TASK DETAILS: Begin with the line that contains "0.5, 0.12, 90, stretch=(6, 1, 6))" and end with the line that contains "M_white = mat('window_white', (0.75, 0.73, 0.68), None, 8, 0.5)", transcribing exactly each line in that stretch and no other.

SUPPLIED MATERIAL:
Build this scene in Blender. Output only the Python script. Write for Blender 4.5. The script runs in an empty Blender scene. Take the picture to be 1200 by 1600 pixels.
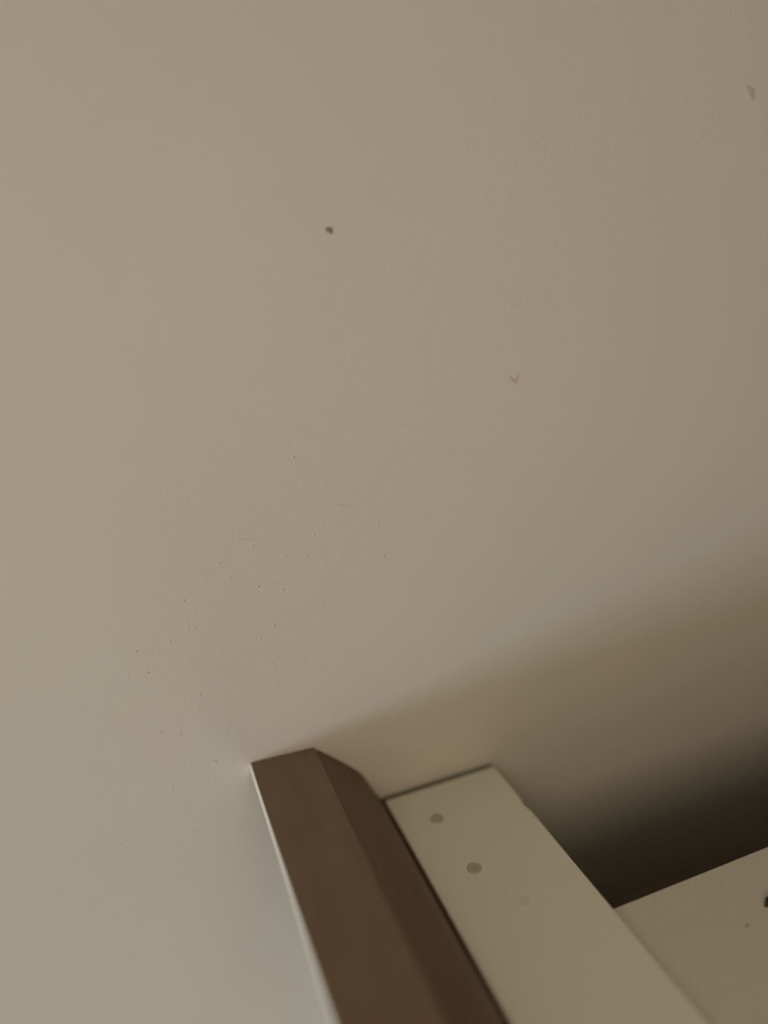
import bpy, bmesh, math, random
from mathutils import Vector, Matrix
random.seed(7)
C = bpy.context.scene.collection
S = bpy.context.scene

# ---------------------------------------------------------------- camera
cd = bpy.data.cameras.new('camera')
cam = bpy.data.objects.new('camera', cd); C.objects.link(cam); S.camera = cam
cd.sensor_fit = 'VERTICAL'; cd.sensor_height = 24.0; cd.lens = 18.0
cd.clip_start = 0.01
R = Matrix(((0.93643, 0.18775, -0.29640), (-0.33872, 0.26345, -0.90325), (-0.09150, 0.94623, 0.31029)))
cam.matrix_world = Matrix.Translation((0, -0.5, 1.45)) @ R.to_4x4()
cd.dof.use_dof = True; cd.dof.focus_distance = 0.535; cd.dof.aperture_fstop = 0.7

# ---------------------------------------------------------------- world and light
w = bpy.data.worlds.new('world'); S.world = w; w.use_nodes = True
w.node_tree.nodes['Background'].inputs[0].default_value = (0.62, 0.72, 0.85, 1)
w.node_tree.nodes['Background'].inputs[1].default_value = 0.6

def area(name, loc, target, sx, sy, power, col):
    l = bpy.data.lights.new(name, 'AREA'); l.shape = 'RECTANGLE'; l.size = sx; l.size_y = sy
    l.energy = power; l.color = col
    o = bpy.data.objects.new(name, l); C.objects.link(o); o.location = loc
    o.rotation_euler = (Vector(target) - Vector(loc)).to_track_quat('-Z', 'Y').to_euler()
    return o
FLOOR, CEIL, XL = -0.62, 2.38, -6.0       # the cabinet is a tall one: its top is at 1.65 m above the floor
# daylight through the window in the far left wall
area('daylight', (XL + 0.04, -2.3, 0.42), (0, -2.3, 0.42), 1.5, 1.15, 142.0, (0.79, 0.88, 1.0))
# added warm fill that lifts the middle of the wall, no known source
SPOT = Vector((0.0, -1.0, 1.44)); AIM = Vector((0.12, 0, 1.2))
area('wall_fill', SPOT, AIM, 0.38, 0.38, 1.85, (1.0, 0.80, 0.56))
# added warm fill from overhead, further back in the room
area('ceiling_fill', (-0.3, -2.5, CEIL - 0.065), (-0.3, -2.5, 0), 0.5, 0.5, 2.6, (1.0, 0.72, 0.36))

S.view_settings.view_transform = 'Standard'; S.view_settings.look = 'None'
S.view_settings.gamma = 1.0; S.view_settings.use_curve_mapping = False
S.view_settings.exposure = 0.06

# ---------------------------------------------------------------- materials
def mat(name, col, col2=None, scale=8.0, rough=0.7, bump=0.0, bscale=300.0, stretch=(1, 1, 1), detail=4.0, dist=0.001):
    m = bpy.data.materials.new(name); m.use_nodes = True
    n = m.node_tree.nodes; L = m.node_tree.links; b = n['Principled BSDF']
    b.inputs['Roughness'].default_value = rough
    tc = n.new('ShaderNodeTexCoord'); mp = n.new('ShaderNodeMapping'); mp.inputs['Scale'].default_value = stretch
    L.new(tc.outputs['Object'], mp.inputs['Vector'])
    nz = n.new('ShaderNodeTexNoise'); nz.inputs['Scale'].default_value = scale; nz.inputs['Detail'].default_value = detail
    L.new(mp.outputs[0], nz.inputs['Vector'])
    mx = n.new('ShaderNodeMix'); mx.data_type = 'RGBA'
    mx.inputs[6].default_value = (*col, 1); mx.inputs[7].default_value = (*(col2 or col), 1)
    rp = n.new('ShaderNodeMapRange'); rp.inputs[1].default_value = 0.3; rp.inputs[2].default_value = 0.7
    L.new(nz.outputs[0], rp.inputs[0]); L.new(rp.outputs[0], mx.inputs[0]); L.new(mx.outputs[2], b.inputs['Base Color'])
    if bump:
        n2 = n.new('ShaderNodeTexNoise'); n2.inputs['Scale'].default_value = bscale; n2.inputs['Detail'].default_value = 3
        L.new(tc.outputs['Object'], n2.inputs['Vector'])
        bp = n.new('ShaderNodeBump'); bp.inputs['Strength'].default_value = bump; bp.inputs['Distance'].default_value = dist
        L.new(n2.outputs[0], bp.inputs['Height']); L.new(bp.outputs[0], b.inputs['Normal'])
    return m
M_wall = mat('wall_paint', (0.71, 0.675, 0.600), (0.695, 0.675, 0.610), 9, 0.65, 0.16, 480)
M_tan = mat('tan_paint', (0.50, 0.34, 0.14), (0.46, 0.32, 0.14), 3, 0.85)
M_room = mat('room_paint', (0.66, 0.60, 0.50), (0.64, 0.59, 0.50), 3, 0.8)
M_floor = mat('floor_board', (0.20, 0.13, 0.08), (0.27, 0.18, 0.11), 5, 0.5, stretch=(1, 8, 1))
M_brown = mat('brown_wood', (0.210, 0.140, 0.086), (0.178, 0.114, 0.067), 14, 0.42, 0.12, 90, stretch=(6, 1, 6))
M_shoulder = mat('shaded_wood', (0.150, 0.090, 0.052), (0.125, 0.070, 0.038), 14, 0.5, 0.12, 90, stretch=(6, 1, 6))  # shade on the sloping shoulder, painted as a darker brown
M_edge = mat('lit_edge', (0.84, 0.80, 0.70), None, 8, 0.5)  # pale colour paints the light caught by the rail's left edge
M_lam = mat("white_laminate", (0.80, 0.775, 0.68), (0.785, 0.76, 0.665), 12, 0.6, 0.10, 500)
M_pan = mat('grained_panel', (0.73, 0.70, 0.605), (0.63, 0.60, 0.525), 700, 0.7, 0.6, 1200)
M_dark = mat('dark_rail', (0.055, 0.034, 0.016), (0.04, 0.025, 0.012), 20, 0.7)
M_gap_shade = mat('gap_shade', (0.22, 0.21, 0.15), None, 8, 0.9)  # shadow of the gap behind the board, as a dark colour
M_cap = mat('grey_cap', (0.50, 0.49, 0.40), (0.45, 0.445, 0.365), 200, 0.6)
M_fill = mat('pink_filler', (0.74, 0.69, 0.60), None, 8, 0.7)
M_hole = mat('dark_mark', (0.27, 0.24, 0.19), None, 8, 0.9)
M_smudge = mat('pale_smudge', (0.57, 0.515, 0.42), None, 8, 0.8)
M_crumb = mat('dark_crumb', (0.035, 0.022, 0.010), (0.06, 0.035, 0.015), 300, 0.8)
M_white = mat('window_white', (0.75, 0.73, 0.68), None, 8, 0.5)

# ---------------------------------------------------------------- helpers
def obj(name, bm, m, parent=None, bevel=0.0, seg=2, smooth=False):
    bmesh.ops.recalc_face_normals(bm, faces=bm.faces)
    me = bpy.data.meshes.new(name); bm.to_mesh(me); bm.free(); me.materials.append(m)
    o = bpy.data.objects.new(name, me); C.objects.link(o)
    if parent: o.parent = parent
    if smooth:
        for p in me.polygons: p.use_smooth = True
    if bevel:
        b = o.modifiers.new('bevel', 'BEVEL'); b.width = bevel; b.segments = seg; b.limit_method = 'ANGLE'; b.harden_normals = False
    return o
def box(bm, x0, x1, y0, y1, z0, z1):
    v = [bm.verts.new((x, y, z)) for x in (x0, x1) for y in (y0, y1) for z in (z0, z1)]
    for f in ((0, 1, 3, 2), (4, 6, 7, 5), (0, 4, 5, 1), (2, 3, 7, 6), (0, 2, 6, 4), (1, 5, 7, 3)):
        bm.faces.new([v[i] for i in f])
    return bm
def B(*a): return box(bmesh.new(), *a)
def prism(pts, axis, a, b):
    """closed outline pts extruded along axis ('y': pts are x,z; 'z': pts are x,y)"""
    bm = bmesh.new()
    mk = (lambda p, t: (p[0], t, p[1])) if axis == 'y' else (lambda p, t: (p[0], p[1], t))
    lo = [bm.verts.new(mk(p, a)) for p in pts]; hi = [bm.verts.new(mk(p, b)) for p in pts]
    bm.faces.new(lo); bm.faces.new(hi[::-1]); n = len(pts)
    for i in range(n): bm.faces.new((lo[i], lo[(i + 1) % n], hi[(i + 1) % n], hi[i]))
    return bm
def struct(name, bm, m, parent=None):
    o = obj(name, bm, m, parent)
    if not parent: o['kind'] = 'structure'
    return o
def thing(name, label, cat, loc=(0, 0, 0)):
    o = bpy.data.objects.new(name, None); C.objects.link(o); o.location = loc; o.empty_display_size = 0.05
    o['label'] = label; o['category'] = cat
    return o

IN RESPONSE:
M_shoulder = mat('shaded_wood', (0.150, 0.090, 0.052), (0.125, 0.070, 0.038), 14, 0.5, 0.12, 90, stretch=(6, 1, 6))  # shade on the sloping shoulder, painted as a darker brown
M_edge = mat('lit_edge', (0.84, 0.80, 0.70), None, 8, 0.5)  # pale colour paints the light caught by the rail's left edge
M_lam = mat("white_laminate", (0.80, 0.775, 0.68), (0.785, 0.76, 0.665), 12, 0.6, 0.10, 500)
M_pan = mat('grained_panel', (0.73, 0.70, 0.605), (0.63, 0.60, 0.525), 700, 0.7, 0.6, 1200)
M_dark = mat('dark_rail', (0.055, 0.034, 0.016), (0.04, 0.025, 0.012), 20, 0.7)
M_gap_shade = mat('gap_shade', (0.22, 0.21, 0.15), None, 8, 0.9)  # shadow of the gap behind the board, as a dark colour
M_cap = mat('grey_cap', (0.50, 0.49, 0.40), (0.45, 0.445, 0.365), 200, 0.6)
M_fill = mat('pink_filler', (0.74, 0.69, 0.60), None, 8, 0.7)
M_hole = mat('dark_mark', (0.27, 0.24, 0.19), None, 8, 0.9)
M_smudge = mat('pale_smudge', (0.57, 0.515, 0.42), None, 8, 0.8)
M_crumb = mat('dark_crumb', (0.035, 0.022, 0.010), (0.06, 0.035, 0.015), 300, 0.8)
M_white = mat('window_white', (0.75, 0.73, 0.68), None, 8, 0.5)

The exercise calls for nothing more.